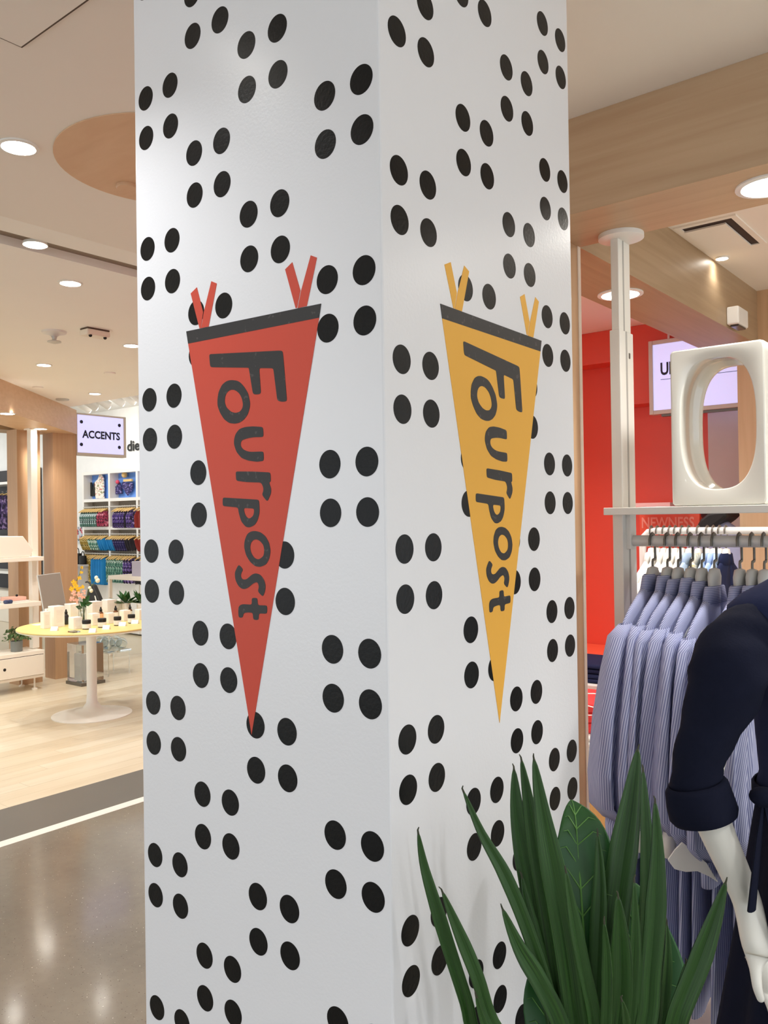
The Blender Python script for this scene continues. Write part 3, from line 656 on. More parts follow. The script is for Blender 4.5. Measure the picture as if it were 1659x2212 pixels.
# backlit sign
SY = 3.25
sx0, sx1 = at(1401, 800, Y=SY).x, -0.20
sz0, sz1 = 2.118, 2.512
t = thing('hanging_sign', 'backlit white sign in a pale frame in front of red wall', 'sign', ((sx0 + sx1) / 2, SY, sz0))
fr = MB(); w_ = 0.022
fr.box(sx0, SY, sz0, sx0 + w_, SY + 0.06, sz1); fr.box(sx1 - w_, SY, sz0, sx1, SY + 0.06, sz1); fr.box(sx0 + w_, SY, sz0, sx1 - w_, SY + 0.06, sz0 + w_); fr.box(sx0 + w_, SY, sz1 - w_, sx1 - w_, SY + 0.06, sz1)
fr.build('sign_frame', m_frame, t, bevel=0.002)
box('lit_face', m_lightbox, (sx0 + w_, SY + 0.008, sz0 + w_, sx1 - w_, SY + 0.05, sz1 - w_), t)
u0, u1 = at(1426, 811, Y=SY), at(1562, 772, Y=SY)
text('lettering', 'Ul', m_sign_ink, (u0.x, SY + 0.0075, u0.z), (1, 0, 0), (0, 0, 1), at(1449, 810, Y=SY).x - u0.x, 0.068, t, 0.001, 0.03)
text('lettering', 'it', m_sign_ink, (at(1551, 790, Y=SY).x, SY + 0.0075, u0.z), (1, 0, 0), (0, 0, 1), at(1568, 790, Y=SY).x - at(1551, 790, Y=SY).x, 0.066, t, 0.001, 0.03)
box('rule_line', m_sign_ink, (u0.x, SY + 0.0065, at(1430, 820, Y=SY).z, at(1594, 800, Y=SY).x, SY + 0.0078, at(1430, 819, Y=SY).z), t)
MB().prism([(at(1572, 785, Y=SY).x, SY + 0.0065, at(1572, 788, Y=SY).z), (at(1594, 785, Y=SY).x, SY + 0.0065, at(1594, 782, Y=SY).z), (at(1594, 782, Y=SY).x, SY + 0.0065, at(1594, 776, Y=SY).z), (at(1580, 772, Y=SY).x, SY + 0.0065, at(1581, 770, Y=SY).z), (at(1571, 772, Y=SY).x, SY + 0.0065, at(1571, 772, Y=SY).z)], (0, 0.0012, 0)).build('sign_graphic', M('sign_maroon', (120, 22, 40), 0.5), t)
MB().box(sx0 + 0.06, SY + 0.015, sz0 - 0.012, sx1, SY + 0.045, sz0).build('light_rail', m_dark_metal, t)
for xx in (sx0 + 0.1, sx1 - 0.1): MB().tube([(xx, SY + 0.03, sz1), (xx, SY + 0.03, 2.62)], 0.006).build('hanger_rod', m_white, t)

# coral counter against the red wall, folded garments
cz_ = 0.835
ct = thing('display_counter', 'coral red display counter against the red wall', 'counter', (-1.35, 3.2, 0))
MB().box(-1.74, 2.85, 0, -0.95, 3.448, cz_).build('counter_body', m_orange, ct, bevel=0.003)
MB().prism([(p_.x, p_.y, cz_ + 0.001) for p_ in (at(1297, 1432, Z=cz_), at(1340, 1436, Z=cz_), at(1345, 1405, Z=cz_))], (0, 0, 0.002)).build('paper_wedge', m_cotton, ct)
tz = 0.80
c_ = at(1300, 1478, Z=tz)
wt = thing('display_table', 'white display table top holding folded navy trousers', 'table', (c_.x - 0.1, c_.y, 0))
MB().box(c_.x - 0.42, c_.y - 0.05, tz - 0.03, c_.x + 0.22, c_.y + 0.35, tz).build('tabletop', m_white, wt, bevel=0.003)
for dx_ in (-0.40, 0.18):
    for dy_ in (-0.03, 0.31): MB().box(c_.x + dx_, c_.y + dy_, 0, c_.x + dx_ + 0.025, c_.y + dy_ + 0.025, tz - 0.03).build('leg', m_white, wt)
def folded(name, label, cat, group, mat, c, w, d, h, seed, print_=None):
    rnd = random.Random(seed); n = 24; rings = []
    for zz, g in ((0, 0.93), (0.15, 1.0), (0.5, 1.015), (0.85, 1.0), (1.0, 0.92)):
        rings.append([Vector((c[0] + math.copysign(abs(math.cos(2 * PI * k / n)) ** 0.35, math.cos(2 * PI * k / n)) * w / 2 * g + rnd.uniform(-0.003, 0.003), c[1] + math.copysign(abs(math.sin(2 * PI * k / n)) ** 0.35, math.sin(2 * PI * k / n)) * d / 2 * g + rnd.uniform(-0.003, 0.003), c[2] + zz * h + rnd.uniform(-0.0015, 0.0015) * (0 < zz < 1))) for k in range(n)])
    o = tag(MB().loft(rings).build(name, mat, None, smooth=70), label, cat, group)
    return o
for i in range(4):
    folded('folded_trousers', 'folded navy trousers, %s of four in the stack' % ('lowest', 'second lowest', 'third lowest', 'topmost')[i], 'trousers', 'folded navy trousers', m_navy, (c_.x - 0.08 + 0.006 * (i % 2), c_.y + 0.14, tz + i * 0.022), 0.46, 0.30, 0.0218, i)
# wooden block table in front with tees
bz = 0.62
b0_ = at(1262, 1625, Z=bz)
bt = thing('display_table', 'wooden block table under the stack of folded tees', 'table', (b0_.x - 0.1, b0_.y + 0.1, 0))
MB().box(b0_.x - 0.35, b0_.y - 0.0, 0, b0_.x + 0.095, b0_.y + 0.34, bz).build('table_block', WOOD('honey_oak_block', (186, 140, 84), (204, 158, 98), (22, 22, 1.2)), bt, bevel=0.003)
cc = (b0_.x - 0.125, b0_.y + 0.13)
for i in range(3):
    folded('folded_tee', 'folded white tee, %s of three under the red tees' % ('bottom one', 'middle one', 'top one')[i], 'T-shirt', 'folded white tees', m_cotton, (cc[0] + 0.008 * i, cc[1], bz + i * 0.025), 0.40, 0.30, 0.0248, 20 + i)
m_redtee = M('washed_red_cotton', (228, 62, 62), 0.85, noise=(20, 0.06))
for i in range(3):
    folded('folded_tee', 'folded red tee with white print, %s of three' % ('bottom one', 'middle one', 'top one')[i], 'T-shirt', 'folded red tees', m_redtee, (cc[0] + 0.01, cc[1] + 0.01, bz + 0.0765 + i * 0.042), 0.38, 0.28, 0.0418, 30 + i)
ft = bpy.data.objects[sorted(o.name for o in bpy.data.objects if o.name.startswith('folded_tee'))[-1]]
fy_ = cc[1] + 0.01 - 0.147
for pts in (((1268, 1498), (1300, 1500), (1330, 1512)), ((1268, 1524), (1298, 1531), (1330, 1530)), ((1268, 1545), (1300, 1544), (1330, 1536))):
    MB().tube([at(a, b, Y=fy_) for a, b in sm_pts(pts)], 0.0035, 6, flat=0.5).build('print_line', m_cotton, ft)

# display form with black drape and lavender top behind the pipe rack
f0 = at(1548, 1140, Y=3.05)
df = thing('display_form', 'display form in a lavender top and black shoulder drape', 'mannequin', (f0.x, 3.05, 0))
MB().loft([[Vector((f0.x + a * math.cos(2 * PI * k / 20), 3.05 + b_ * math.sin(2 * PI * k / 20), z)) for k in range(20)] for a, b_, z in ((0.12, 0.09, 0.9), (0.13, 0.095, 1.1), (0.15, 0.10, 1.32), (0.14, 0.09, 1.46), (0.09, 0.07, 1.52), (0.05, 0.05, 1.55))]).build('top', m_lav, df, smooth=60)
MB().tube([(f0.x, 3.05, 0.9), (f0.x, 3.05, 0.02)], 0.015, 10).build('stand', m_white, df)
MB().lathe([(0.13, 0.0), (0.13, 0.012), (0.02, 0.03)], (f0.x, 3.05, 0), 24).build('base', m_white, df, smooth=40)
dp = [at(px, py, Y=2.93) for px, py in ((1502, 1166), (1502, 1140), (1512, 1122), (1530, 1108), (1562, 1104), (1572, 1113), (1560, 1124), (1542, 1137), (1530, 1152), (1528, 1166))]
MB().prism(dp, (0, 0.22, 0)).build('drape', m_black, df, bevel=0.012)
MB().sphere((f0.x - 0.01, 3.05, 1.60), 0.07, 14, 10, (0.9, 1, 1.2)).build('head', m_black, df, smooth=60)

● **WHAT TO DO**
Skip the pictures, please, and transcribe only the lines from the beginning of the material through the one that contains "for xx in (sx0".

● **FINISHED EXERCISE**
The Blender Python script for this scene continues. Write part 3, from line 656 on. More parts follow. The script is for Blender 4.5. Measure the picture as if it were 1659x2212 pixels.
# backlit sign
SY = 3.25
sx0, sx1 = at(1401, 800, Y=SY).x, -0.20
sz0, sz1 = 2.118, 2.512
t = thing('hanging_sign', 'backlit white sign in a pale frame in front of red wall', 'sign', ((sx0 + sx1) / 2, SY, sz0))
fr = MB(); w_ = 0.022
fr.box(sx0, SY, sz0, sx0 + w_, SY + 0.06, sz1); fr.box(sx1 - w_, SY, sz0, sx1, SY + 0.06, sz1); fr.box(sx0 + w_, SY, sz0, sx1 - w_, SY + 0.06, sz0 + w_); fr.box(sx0 + w_, SY, sz1 - w_, sx1 - w_, SY + 0.06, sz1)
fr.build('sign_frame', m_frame, t, bevel=0.002)
box('lit_face', m_lightbox, (sx0 + w_, SY + 0.008, sz0 + w_, sx1 - w_, SY + 0.05, sz1 - w_), t)
u0, u1 = at(1426, 811, Y=SY), at(1562, 772, Y=SY)
text('lettering', 'Ul', m_sign_ink, (u0.x, SY + 0.0075, u0.z), (1, 0, 0), (0, 0, 1), at(1449, 810, Y=SY).x - u0.x, 0.068, t, 0.001, 0.03)
text('lettering', 'it', m_sign_ink, (at(1551, 790, Y=SY).x, SY + 0.0075, u0.z), (1, 0, 0), (0, 0, 1), at(1568, 790, Y=SY).x - at(1551, 790, Y=SY).x, 0.066, t, 0.001, 0.03)
box('rule_line', m_sign_ink, (u0.x, SY + 0.0065, at(1430, 820, Y=SY).z, at(1594, 800, Y=SY).x, SY + 0.0078, at(1430, 819, Y=SY).z), t)
MB().prism([(at(1572, 785, Y=SY).x, SY + 0.0065, at(1572, 788, Y=SY).z), (at(1594, 785, Y=SY).x, SY + 0.0065, at(1594, 782, Y=SY).z), (at(1594, 782, Y=SY).x, SY + 0.0065, at(1594, 776, Y=SY).z), (at(1580, 772, Y=SY).x, SY + 0.0065, at(1581, 770, Y=SY).z), (at(1571, 772, Y=SY).x, SY + 0.0065, at(1571, 772, Y=SY).z)], (0, 0.0012, 0)).build('sign_graphic', M('sign_maroon', (120, 22, 40), 0.5), t)
MB().box(sx0 + 0.06, SY + 0.015, sz0 - 0.012, sx1, SY + 0.045, sz0).build('light_rail', m_dark_metal, t)
for xx in (sx0 + 0.1, sx1 - 0.1): MB().tube([(xx, SY + 0.03, sz1), (xx, SY + 0.03, 2.62)], 0.006).build('hanger_rod', m_white, t)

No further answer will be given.